Published: Feb 10, 2022  |  

Founder & CEO of Degree Insurance



Passed just one month prior to the Voting Rights Act, the Higher Education Act of 1965 created a landmark definition of HBCUs as “any historically black college or university that was established prior to 1964, whose principal mission was, and is, the education of black Americans.” The act granted special funding, recognizing the heavy lifting these institutions had done in the long and often violent century between the Emancipation Proclamation and the Civil Rights Era. The spirit of the law was one in the same with that civil rights struggle: uplift. But, paradoxically, this lauded act also established a Federal loan program that has threatened an entire generation with crippling debt—debt that has the power both to condemn a person to a generation of poverty and to blow the achievement gap wide open for our country at large. 

Student debt is a roadblock to social justice: 45 million Americans carry student debt, but Black college graduates owe an average of $25,000 more in debt than their white counterparts. That debt stands between them and the promise of financial security—the very reason why many pursue an education in the first place. That debt all but guarantees the vicious cycle of poverty and racial inequality in this country.  Yet, simply forgiving it won’t make the underlying problem go away. While cancelling student debt is a nice idea, waving a wand to make it disappear would fail to address any of the causes underlying the debt. Because borrowing levels are not tied to likely future earnings, colleges have little incentive to keep costs down as the burden is still carried exclusively by individuals and colleges still bear too little accountability. Fifty-six years after the Higher Education Act, it is time to ask colleges to insure their student outcomes. 
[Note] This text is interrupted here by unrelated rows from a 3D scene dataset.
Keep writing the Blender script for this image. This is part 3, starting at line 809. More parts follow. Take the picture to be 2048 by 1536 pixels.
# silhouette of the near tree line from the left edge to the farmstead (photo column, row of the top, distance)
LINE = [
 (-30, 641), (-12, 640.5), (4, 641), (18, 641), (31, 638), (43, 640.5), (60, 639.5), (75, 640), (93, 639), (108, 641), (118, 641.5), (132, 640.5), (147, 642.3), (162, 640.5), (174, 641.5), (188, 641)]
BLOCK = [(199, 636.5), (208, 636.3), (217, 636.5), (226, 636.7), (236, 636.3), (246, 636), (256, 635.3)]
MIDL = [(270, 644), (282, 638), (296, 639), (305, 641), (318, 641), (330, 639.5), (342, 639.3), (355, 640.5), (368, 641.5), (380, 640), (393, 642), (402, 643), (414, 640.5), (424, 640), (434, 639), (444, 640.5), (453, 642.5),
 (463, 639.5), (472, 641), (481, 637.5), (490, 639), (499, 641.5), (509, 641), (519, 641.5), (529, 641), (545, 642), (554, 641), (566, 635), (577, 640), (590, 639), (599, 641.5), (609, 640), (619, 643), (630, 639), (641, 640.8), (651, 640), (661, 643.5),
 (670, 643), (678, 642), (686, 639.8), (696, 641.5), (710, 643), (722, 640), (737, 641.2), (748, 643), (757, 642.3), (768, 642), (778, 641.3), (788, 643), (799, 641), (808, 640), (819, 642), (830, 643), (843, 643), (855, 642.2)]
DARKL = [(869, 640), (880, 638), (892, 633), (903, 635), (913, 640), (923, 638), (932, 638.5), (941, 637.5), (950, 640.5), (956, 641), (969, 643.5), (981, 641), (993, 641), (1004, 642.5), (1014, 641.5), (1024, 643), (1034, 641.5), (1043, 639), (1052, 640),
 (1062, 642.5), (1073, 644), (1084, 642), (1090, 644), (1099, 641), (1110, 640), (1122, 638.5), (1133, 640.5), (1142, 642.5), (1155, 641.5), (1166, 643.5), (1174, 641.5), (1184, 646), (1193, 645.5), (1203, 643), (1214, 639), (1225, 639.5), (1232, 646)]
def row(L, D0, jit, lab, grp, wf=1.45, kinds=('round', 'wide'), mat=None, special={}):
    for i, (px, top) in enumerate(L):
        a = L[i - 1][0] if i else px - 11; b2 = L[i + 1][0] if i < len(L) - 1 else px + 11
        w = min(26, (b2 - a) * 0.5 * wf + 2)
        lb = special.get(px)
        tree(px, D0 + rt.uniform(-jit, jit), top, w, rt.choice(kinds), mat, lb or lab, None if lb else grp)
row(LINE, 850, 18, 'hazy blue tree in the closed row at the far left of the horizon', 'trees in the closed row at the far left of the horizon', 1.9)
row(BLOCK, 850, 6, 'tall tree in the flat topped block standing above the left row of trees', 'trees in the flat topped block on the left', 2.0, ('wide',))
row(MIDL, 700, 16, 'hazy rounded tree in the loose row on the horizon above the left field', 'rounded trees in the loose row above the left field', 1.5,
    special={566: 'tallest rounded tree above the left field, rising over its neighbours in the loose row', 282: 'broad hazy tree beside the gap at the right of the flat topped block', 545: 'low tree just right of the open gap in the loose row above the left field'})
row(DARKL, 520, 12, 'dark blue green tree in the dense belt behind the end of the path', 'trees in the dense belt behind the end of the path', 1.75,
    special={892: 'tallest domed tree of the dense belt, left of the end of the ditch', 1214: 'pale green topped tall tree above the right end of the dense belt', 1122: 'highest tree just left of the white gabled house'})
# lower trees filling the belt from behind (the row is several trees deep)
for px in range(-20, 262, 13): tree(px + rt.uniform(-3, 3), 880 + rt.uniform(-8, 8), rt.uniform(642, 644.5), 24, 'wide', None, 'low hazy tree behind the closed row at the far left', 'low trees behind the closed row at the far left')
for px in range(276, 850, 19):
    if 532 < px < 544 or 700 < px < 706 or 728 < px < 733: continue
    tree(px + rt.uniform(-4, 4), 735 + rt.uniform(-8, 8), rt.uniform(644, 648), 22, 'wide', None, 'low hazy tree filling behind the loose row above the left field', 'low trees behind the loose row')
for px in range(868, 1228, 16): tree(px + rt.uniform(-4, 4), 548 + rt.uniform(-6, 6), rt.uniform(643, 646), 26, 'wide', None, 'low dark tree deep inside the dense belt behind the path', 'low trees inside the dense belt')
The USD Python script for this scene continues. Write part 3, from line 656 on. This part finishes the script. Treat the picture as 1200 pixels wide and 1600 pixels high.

By guaranteeing a graduate’s earnings in the five years following college, we can encourage those students who do choose to attend to persist through to graduation with confidence. This reduces the default rates on the debt taken out, as a majority of those in default are students who tried college but never graduated. Insurance is a risk-transfer tool that will help spread the risk of a degree failing any individual graduate and raises the floor of outcomes for all students. A rising tide lifts all boats. Moreover, one in every ten years is a down economic cycle, and graduating into one depresses an individual’s lifetime earnings. As a Pell Grant recipient who graduated shortly after 9/11, I lived this story. By the time I paid off my loans, America’s college students had never lived in a world in which the Twin Towers still stood. 

By the time I had paid off that debt, I had a successful career in aviation and joined the board of a new charter school in Bridgeport, CT. Great Oaks Bridgeport served a largely minority demographic in an economically depressed city. As a board member, I was tasked with research to assure the best possible educational outcomes for our student body. However, while we initially focused on college admission as an indicator of success, we soon realized this was the wrong goal post: only 45.9% of Black students finish college in six years. This high dropout rate means that those students who do not complete school in six years, effectively drive themselves—and their families—further into poverty. It was then that I realized the marker of educational success had to be finishing college, not simply getting in. If a student’s income after college could be insured, then they would have a better shot at finishing and reaping the financial rewards of an undergraduate degree. 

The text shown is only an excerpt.